The family moves in, including Sara’s husband who begins commuting back and forth regularly and we discover is a recovering alcoholic, which in movie terms means we automatically start the countdown until he falls off the wagon. As a fellow “friend of Bill,” this is among the most annoying tropes in all scriptwriting (and this movie features plenty of straight-from-“Save The Cat”-trope screenwriting) and just once it would be nice to see a character be introduced as a recovering drunk, and then at the end of the movie do what many of us would do: say, “man, I wish I could have a drink after that!
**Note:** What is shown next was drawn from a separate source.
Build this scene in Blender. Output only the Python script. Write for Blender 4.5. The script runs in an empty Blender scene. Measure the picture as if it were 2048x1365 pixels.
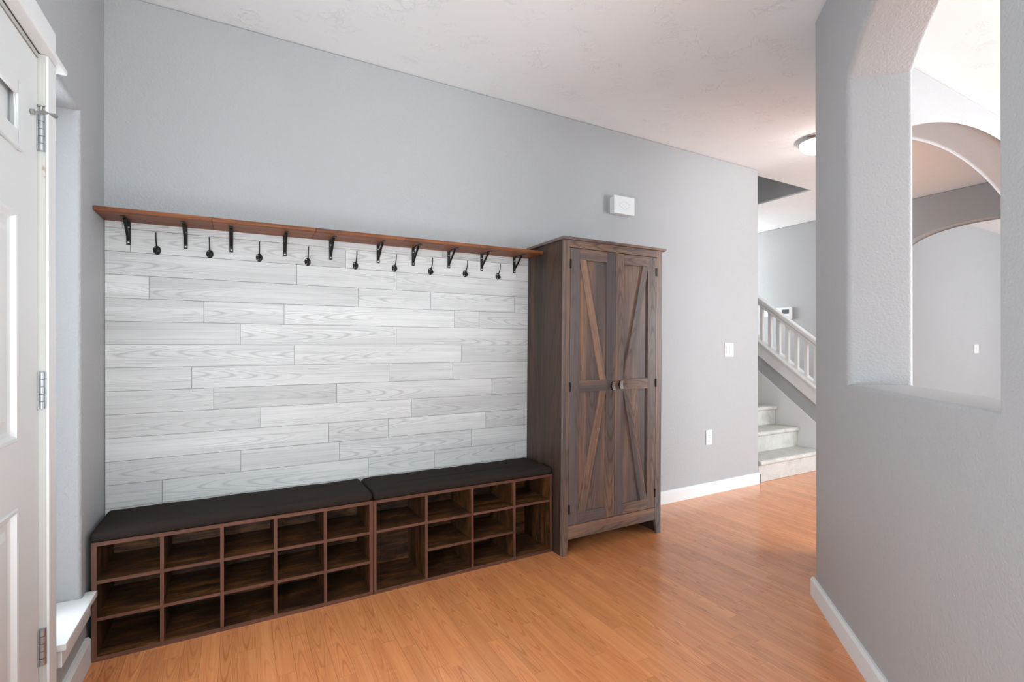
import bpy, bmesh, math, random
from mathutils import Vector, Matrix

random.seed(7)
scene = bpy.context.scene
col = scene.collection

# ------------------------------------------------------------------ camera
CAM_H = 1.19
YAW = math.radians(29.068)
ROLL = math.radians(-0.098)
F_PX = 984.61
SHIFT_PX = 13.18
cam_data = bpy.data.cameras.new('camera')
cam_data.sensor_fit = 'HORIZONTAL'
cam_data.sensor_width = 36.0
cam_data.lens = F_PX / 2048.0 * 36.0
cam_data.shift_y = SHIFT_PX / 2048.0
cam_data.clip_start = 0.02
cam = bpy.data.objects.new('camera', cam_data)
col.objects.link(cam)
fwd = Vector((math.sin(YAW), math.cos(YAW), 0))
rgt0 = Vector((math.cos(YAW), -math.sin(YAW), 0))
up0 = rgt0.cross(fwd)
rgt = rgt0 * math.cos(ROLL) + up0 * math.sin(ROLL)
upv = up0 * math.cos(ROLL) - rgt0 * math.sin(ROLL)
m = Matrix.Identity(4)
for i in range(3):
    m[i][0], m[i][1], m[i][2] = rgt[i], upv[i], -fwd[i]
m.translation = (0, 0, CAM_H)
cam.matrix_world = m
scene.camera = cam

# ------------------------------------------------------------------ colour management, world, daylight
scene.view_settings.view_transform = 'Standard'
scene.view_settings.look = 'None'
scene.view_settings.gamma = 1.0
scene.view_settings.use_curve_mapping = False
scene.view_settings.exposure = 1.3

world = bpy.data.worlds.new('world')
scene.world = world
world.use_nodes = True
bg = world.node_tree.nodes['Background']
bg.inputs[0].default_value = (0.80, 0.88, 1.0, 1)
bg.inputs[1].default_value = 1.0


def area(name, loc, direction, sx, sy, power, color):
    """daylight through a window, or fill light at an added unseen window"""
    l = bpy.data.lights.new(name, 'AREA')
    l.shape = 'RECTANGLE'
    l.size, l.size_y = sx, sy
    l.energy = power
    l.color = color
    o = bpy.data.objects.new(name, l)
    o.location = loc
    o.rotation_euler = Vector(direction).to_track_quat('-Z', 'Y').to_euler()
    col.objects.link(o)
    return o


DAY = (0.90, 0.965, 1.0)
COOL = (0.80, 0.92, 1.0)
area('fill_light_foyer', (0.35, -2.50, 1.55), (0, 0.3, 1.0), 1.35, 1.9, 70, DAY)  # fill from behind the camera, at an added unseen window
area('daylight_dining_window', (4.1, -3.30, 1.45), (0, 1, 0.45), 3.2, 2.1, 58, COOL)
area('fill_light_dining_side', (6.06, -1.45, 1.42), (-1, 0.25, 0), 2.0, 1.8, 78, COOL)  # added light, aimed through the pass-through at left wall and door
area('fill_light_far_room', (8.2, -1.40, 1.4), (0, 1, 0), 2.2, 1.8, 42, COOL)  # added so the room past the second arch gets light
area('daylight_sidelight', (-0.645, 2.19, 1.17), (1, -0.9, 0.0), 0.24, 1.6, 2.8, (0.80, 0.90, 1.0))
area('fill_light_second_sidelight', (-0.645, 0.71, 1.17), (1, 0.45, 0.6), 0.24, 1.6, 20, (0.84, 0.93, 1.0))  # added light to brighten the angled wall and ceiling
area('fill_light_hall', (5.6, 5.36, 1.7), (0, -1, 0), 0.8, 1.2, 15, DAY)  # fill for hall and stairs, at an added window
area('fill_light_landing', (4.46, 5.40, 3.70), (0, -1, -0.1), 0.7, 0.8, 3.0, DAY)  # added to lift the dark stairwell shaft

# ------------------------------------------------------------------ key dimensions (metres)
W = -0.505          # face of the left wall
D = 2.7147          # face of the back wall
H = 2.742           # ceiling
X_END = 3.974       # end of back wall
DP = D - 0.008      # face of the plank cladding


# ------------------------------------------------------------------ node helpers
class NT:
    def __init__(self, name):
        self.mat = bpy.data.materials.new(name)
        self.mat.use_nodes = True
        self.t = self.mat.node_tree
        self.b = self.t.nodes['Principled BSDF']

    def n(self, kind, **kw):
        nd = self.t.nodes.new(kind)
        for k, v in kw.items():
            setattr(nd, k, v)
        return nd

    def link(self, a, b):
        self.t.links.new(a, b)

    def val(self, sock, v):
        if isinstance(v, bpy.types.NodeSocket):
            self.link(v, sock)
        else:
            sock.default_value = v

    def math(self, op, a, b=0.0, c=None, clamp=False):
        nd = self.n('ShaderNodeMath', operation=op, use_clamp=clamp)
        self.val(nd.inputs[0], a)
        self.val(nd.inputs[1], b)
        if c is not None:
            self.val(nd.inputs[2], c)
        return nd.outputs[0]

    def mix(self, f, a, b, blend='MIX'):
        nd = self.n('ShaderNodeMix', data_type='RGBA', blend_type=blend)
        self.val(nd.inputs[0], f)
        self.val(nd.inputs[6], a)
        self.val(nd.inputs[7], b)
        return nd.outputs[2]

    def noise(self, vec, scale, detail=4, rough=0.55, dist=0.0):
        nd = self.n('ShaderNodeTexNoise')
        self.link(vec, nd.inputs['Vector'])
        nd.inputs['Scale'].default_value = scale
        nd.inputs['Detail'].default_value = detail
        nd.inputs['Roughness'].default_value = rough
        nd.inputs['Distortion'].default_value = dist
        return nd.outputs['Fac']

    def ramp(self, f, stops):
        nd = self.n('ShaderNodeValToRGB')
        self.link(f, nd.inputs[0])
        e = nd.color_ramp.elements
        while len(e) < len(stops):
            e.new(0.5)
        for i, (p, c) in enumerate(stops):
            e[i].position = p
            e[i].color = c if len(c) == 4 else (*c, 1)
        return nd.outputs[0]

    def rng(self, f, a, b, c=0.0, d=1.0):
        nd = self.n('ShaderNodeMapRange')
        self.link(f, nd.inputs[0])
        for i, v in enumerate((a, b, c, d)):
            nd.inputs[i + 1].default_value = v
        return nd.outputs[0]

    def bump(self, h, strength, dist):
        nd = self.n('ShaderNodeBump')
        self.link(h, nd.inputs['Height'])
        nd.inputs['Strength'].default_value = strength
        nd.inputs['Distance'].default_value = dist
        self.link(nd.outputs[0], self.b.inputs['Normal'])

    def set(self, **kw):
        for k, v in kw.items():
            s = self.b.inputs[k.replace('_', ' ')]
            self.val(s, v)
        return self.mat


def srgb(r, g, b):
    f = lambda c: (c / 255 / 12.92) if c / 255 <= 0.04045 else ((c / 255 + 0.055) / 1.055) ** 2.4
    return (f(r), f(g), f(b), 1)


def flat(name, rgb, rough=0.5, metal=0.0, spec=0.5, emit=None, estr=0.0):
    k = NT(name)
    k.set(Base_Color=rgb, Roughness=rough, Metallic=metal)
    k.b.inputs['Specular IOR Level'].default_value = spec
    if emit:
        k.b.inputs['Emission Color'].default_value = emit
        k.b.inputs['Emission Strength'].default_value = estr
    return k.mat


def paint(name, rgb, scale, strength, dist, rough=0.55, knock=False):
    k = NT(name)
    tc = k.n('ShaderNodeTexCoord').outputs['Object']
    n1 = k.noise(tc, scale, 3, 0.5)
    h = n1
    if knock:   # knock-down trowel texture: broken ridges here and there
        w = k.noise(tc, 11, 5, 0.6, 1.2)
        ridge = k.math('ABSOLUTE', k.math('SUBTRACT', w, 0.5))
        ridge = k.rng(ridge, 0.0, 0.022, 1.0, 0.0)
        patch = k.rng(k.noise(tc, 5.5, 3, 0.5), 0.50, 0.62)
        h = k.math('ADD', k.math('MULTIPLY', ridge, patch), k.math('MULTIPLY', n1, 0.12))
    big = k.noise(tc, 1.3, 2, 0.5)
    c = k.mix(k.rng(big, 0.3, 0.7), rgb, tuple(v * 0.97 for v in rgb[:3]) + (1,))
    k.set(Base_Color=c, Roughness=rough)
    k.b.inputs['Specular IOR Level'].default_value = 0.35
    k.bump(h, strength, dist)
    return k.mat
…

Welp, time to celebrate with a Diet Coke!” and fade to black.

Matt, the son, starts seeing visions of the spirits trapped in the house as well as a young boy who initially appears to have been collaborating with the undertaker…until we realize he may have been trying to free the spirits from his clutches.

This flick was released a few years before “The Conjuring” but features some of the same jumpy-scary tricks, combined with some more outright nasty visual gore and torture aspects a la the “Saw” franchise, which was still running strong at this point. It’s not necessarily a good mixture of either, and is a fairly straightforward paint-by-numbers fictional retelling of a story based in fact that ends with corpses coming out of the walls and a giant fire and a knowing ghost nod that even the writers of Scooby Doo would call “unearned.”

The Scariest Part of the Movie: the house in the story is apparently still standing and being rented to families and never actually burnt down. So if you wanted, you could go live in the former funeral home of Satan!

Spookiness Factor: some jumps and grossout stuff, including bodies carved with symbols. But just like The Conjuring flicks, if you’re familiar at all with the formula you’ll see it all coming.